═══ MATERIAL SHOWN

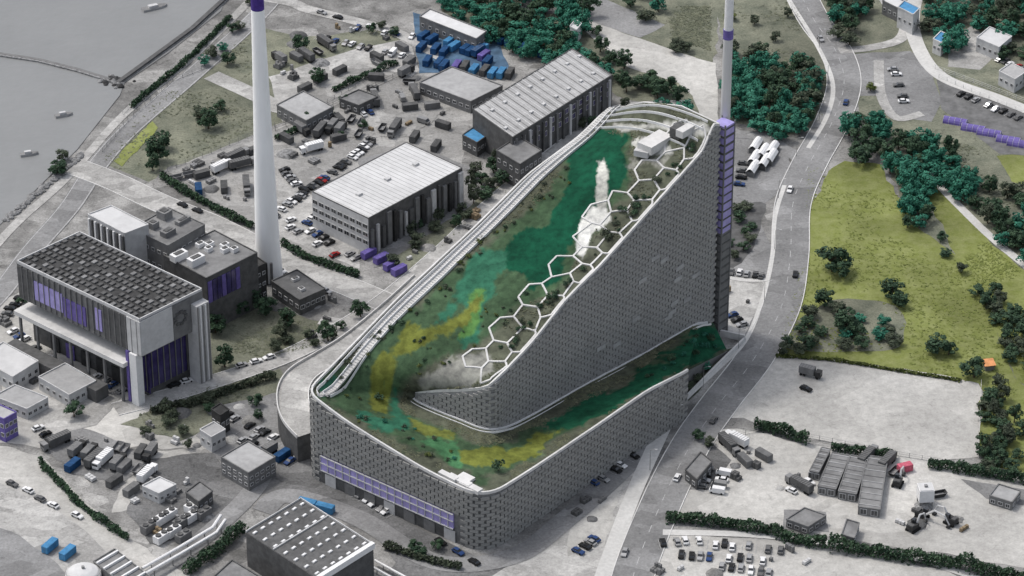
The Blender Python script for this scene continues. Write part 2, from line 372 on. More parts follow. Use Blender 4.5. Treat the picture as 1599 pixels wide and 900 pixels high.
# water
nt = M_water.node_tree; bpn = nt.nodes.new('ShaderNodeBump'); wvn = nt.nodes.new('ShaderNodeTexNoise'); wvn.inputs['Scale'].default_value = .25; wvn.inputs['Detail'].default_value = 6
gp = nt.nodes.new('ShaderNodeNewGeometry'); nt.links.new(gp.outputs['Position'], wvn.inputs['Vector']); nt.links.new(wvn.outputs[0], bpn.inputs['Height']); bpn.inputs['Strength'].default_value = .35; bpn.inputs['Distance'].default_value = .6
nt.links.new(bpn.outputs[0], nt.nodes['Principled BSDF'].inputs['Normal'])
wt = sheet('water', [(-700, -400), (400, -420), (352, 0), (345, 18), (265, 82), (195, 130), (187, 150), (120, 235), (92, 262), (0, 352), (-300, 600), (-900, 600)], M_water, z=0.25)
# roads
road('road', [(-60, 520), (0, 458), (50, 392), (108, 325), (150, 262), (200, 205), (300, 118), (395, 32), (450, -30)], 8.5, M_asph, edge=True)
road('road', [(-40, 425), (20, 355), (90, 292), (130, 250), (195, 178), (300, 90), (370, 22), (410, -20)], 3.6, M_conc)
road('street', [(120, 262), (180, 285), (250, 318), (330, 350), (400, 385), (470, 418), (560, 455), (630, 485)], 11, M_conc, kerb=M_off)
road('street', [(330, 118), (400, 150), (440, 170), (480, 160)], 8, M_conc)
road('street', [(175, -40), (430, 0), (480, 15), (560, 35), (620, 52), (690, 90)], 6, M_conc)
road('service_road', [(180, 640), (250, 622), (330, 598), (440, 560), (520, 520), (600, 470), (690, 395), (780, 310), (880, 230), (960, 175), (1080, 165)], 7.5, M_conc, kerb=M_off)
road('service_road', [(500, 500), (560, 508), (600, 490)], 6, M_conc)
road('service_road', [(410, 800), (450, 775), (560, 810), (680, 878), (800, 870), (880, 815), (960, 745), (1022, 680)], 8, M_asph)
road('service_road', [(470, 640), (430, 690), (400, 760), (330, 830), (230, 905)], 7, M_asph)
road('road', [(975, 960), (995, 880), (1040, 770), (1082, 690), (1124, 630), (1178, 560), (1220, 480), (1234, 400), (1238, 320), (1262, 260), (1300, 190), (1318, 130), (1305, 80), (1270, 30), (1235, -40)], [11]*0 or 13, M_asph, kerb=M_off, dash=True)
road('path', [(922, 960), (945, 890), (990, 770), (1036, 668)], 5.2, M_path, kerb=None)
road('path', [(1032, 672), (1070, 625), (1120, 578), (1163, 534), (1190, 470), (1206, 400), (1210, 340), (1225, 290)], 1.6, M_path)
road('path', [(1262, 232), (1292, 180), (1300, 130), (1275, 70), (1232, 0), (1215, -40)], 1.8, M_path)
road('street', [(1310, 80), (1360, 75), (1405, 62), (1412, 35), (1385, 5), (1370, -30)], 5, M_conc)
road('street', [(1440, -30), (1425, 20), (1432, 70), (1470, 120), (1560, 155), (1660, 195)], 6, M_path)
road('path', [(1372, 95), (1376, 150), (1400, 185), (1440, 178)], 4, M_conc)
road('path', [(1440, 255), (1462, 285), (1500, 325), (1560, 382), (1660, 462)], 3.4, M_path)
road('street', [(1140, 210), (1190, 215), (1235, 240), (1250, 250)], 6, M_asph)
road('path', [(1120, 430), (1160, 438), (1200, 438)], 2.2, M_path)
road('path', [(1035, 832), (1200, 838), (1400, 866), (1500, 895), (1600, 930)], 3, M_path)

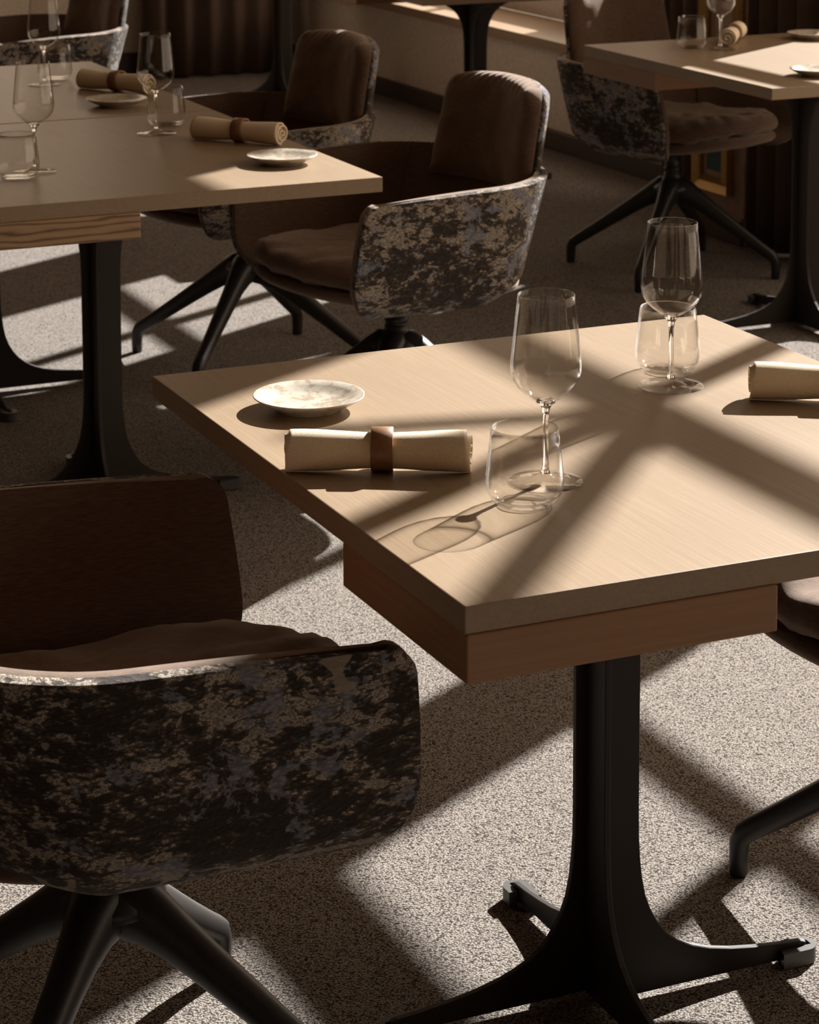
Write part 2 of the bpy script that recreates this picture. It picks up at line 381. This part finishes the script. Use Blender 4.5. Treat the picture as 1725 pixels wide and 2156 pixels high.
# ------------------------------------------------------------------ tables
PROF = [(-.012, .70), (.20, .70), (.20, .676), (.165, .672), (.132, .667), (.110, .659), (.091, .648), (.075, .636), (.063, .622), (.053, .604), (.046, .585), (.041, .56), (.038, .53), (.037, .49), (.0365, .40),
        (.0365, .26), (.037, .22), (.039, .19), (.042, .165), (.047, .14), (.055, .119), (.065, .101), (.079, .083), (.097, .068), (.118, .0575), (.143, .0485), (.175, .041), (.21, .0355), (.25, .031), (.285, .0285), (.292, .026), (.293, .010), (.25, .008), (-.012, .008)]
def blade(parent, k):
    b = bmesh.new()
    prism(b, PROF, -.022, -.013)
    o = mesh_obj('pedestal_blade', b, steel, parent); o.rotation_euler = (0, 0, k * PI / 2)
    bv = o.modifiers.new('edge', 'BEVEL'); bv.width = .0012; bv.segments = 1; bv.limit_method = 'ANGLE'; bv.angle_limit = 1.0
    # horseshoe glide cap around the tip
    b = bmesh.new(); pts = []
    for i in range(13):
        a = -PI / 2 + PI * i / 12; pts.append((.288 + .018 * math.cos(a), -.0175 + .019 * math.sin(a)))
    pts += [(.272, -.0175 + .019), (.272, -.0115), (.298, -.0115), (.298, -.0235), (.252, -.0235), (.248, -.0365)]
    a0 = [b.verts.new((x, y, .002)) for x, y in pts]; a1 = [b.verts.new((x, y, .0225)) for x, y in pts]
    from mathutils.geometry import tessellate_polygon
    n = len(pts)
    for i in range(n): b.faces.new((a0[i], a0[(i + 1) % n], a1[(i + 1) % n], a1[i]))
    for t in tessellate_polygon([[Vector((x, y, 0)) for x, y in pts]]):
        b.faces.new([a0[q] for q in t]); b.faces.new([a1[q] for q in reversed(t)])
    mesh_obj('glide', b, capmetal, o)
    b = bmesh.new(); lathe(b, [(0, 0), (.011, 0), (.011, .012), (0, .012)], 16)
    g = mesh_obj('levelling_foot', b, steel, o, loc=(.262, -.0175, 0))
def table(x, y, label, drawers, grain=False, group='square oak dining tables'):
    t = empty('dining_table', (x, y, 0), label=label, cat='table', group=group)
    b = bmesh.new(); box(b, -.434, .434, -.4955, .4955, .72, .75, .0015); mesh_obj('tabletop', b, oak_top, t)
    for (dx0, dx1, dy0, dy1) in drawers:
        b = bmesh.new(); box(b, dx0, dx1, dy0, dy1, .669, .72, .002)
        mesh_obj('drawer', b, oak_grain if grain else oak_side, t)
    b = bmesh.new(); box(b, -.21, .21, -.05, .05, .70, .7195); box(b, -.05, .05, -.21, .21, .70, .7195); mesh_obj('mounting_plate', b, steel, t)
    for k in range(4): blade(t, k)
    return t
NL = (-.433, -.069, -.498, -.176)      # near-left corner drawer
FR = (.069, .433, .176, .498)
FL = (-.433, -.230, .09, .498)
NR = (.25, .433, -.498, -.16)
TA = (.434, .5)
TB1 = (.469, 2.7815); TB2 = (.469, 3.7805); TC = (2.717, 3.53); TD = (2.85, 5.92); TE = (2.985, 8.22)
table(*TA, 'pale oak table in the foreground with sunlit top, plate and wine glasses', [NL, FR])
table(*TB1, 'oak table at the left with a bold-grained drawer at its near corner', [NL, FR], grain=True)
table(*TB2, 'oak table at the left pushed against the far side of the bold-grained drawer table', [FR])
table(*TC, 'oak table at the right edge in front of the dark curtain', [FL])
table(*TD, 'oak table standing by the low wooden window sill', [FL])
table(*TE, 'table in the far corner before the curtain, only its dark pedestal in view', [FL])

# ------------------------------------------------------------------ chairs
ZB, ZT = .385, .662
def rim_z(s):      # height of the wrap's top edge along the path, 0 = middle of back, 1 = front of the arm
    a = abs(s)
    return ZT - .012 * max(0, (a - .45) / .55) ** 1.5
def wrap_pt(s, v, off=0.0, zlo=ZB, extra=0.0):
    """s in [-1,1] along the U, v in [0,1] bottom to top"""
    W = .300 + .056 * v ** .7 - off; Bk = .225 + .085 * v - off
    # rounded lower edge
    q = max(0.0, (.24 - v) / .24); W -= .05 * q * q; Bk -= .085 * q * q
    zt = rim_z(s) + extra; z = zlo + (zt - zlo) * v
    h = zt - zlo; F = .268 - .020 * v * v
    dtop = (1 - v) * h; dbot = v * h
    rt, rb = .032, .11
    if dtop < rt: F -= rt - math.sqrt(max(0, rt * rt - (rt - dtop) ** 2))
    if dbot < rb: F -= (rb - math.sqrt(max(0, rb * rb - (rb - dbot) ** 2))) * .8
    xc = -.06; a = abs(s); s0 = .62
    if a > s0:
        k = (a - s0) / (1 - s0); x = xc + (F - xc) * k; y = W - .008 * k * k
    else:
        t = (a / s0) * PI / 2; n = 2.12
        y = W * abs(math.sin(t)) ** (2 / n); x = xc - (Bk + xc if False else (Bk - abs(xc))) * abs(math.cos(t)) ** (2 / n)
    return Vector((x, y * (1 if s >= 0 else -1), z))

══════

• [REQUIRED WORK] Read the entries and show each line that mentions "from".

• [EXPECTED OUTPUT]
The Blender Python script for this scene continues. Write part 2, from line 372 on. More parts follow. Use Blender 4.5. Treat the picture as 1599 pixels wide and 900 pixels high.
    from mathutils.geometry import tessellate_polygon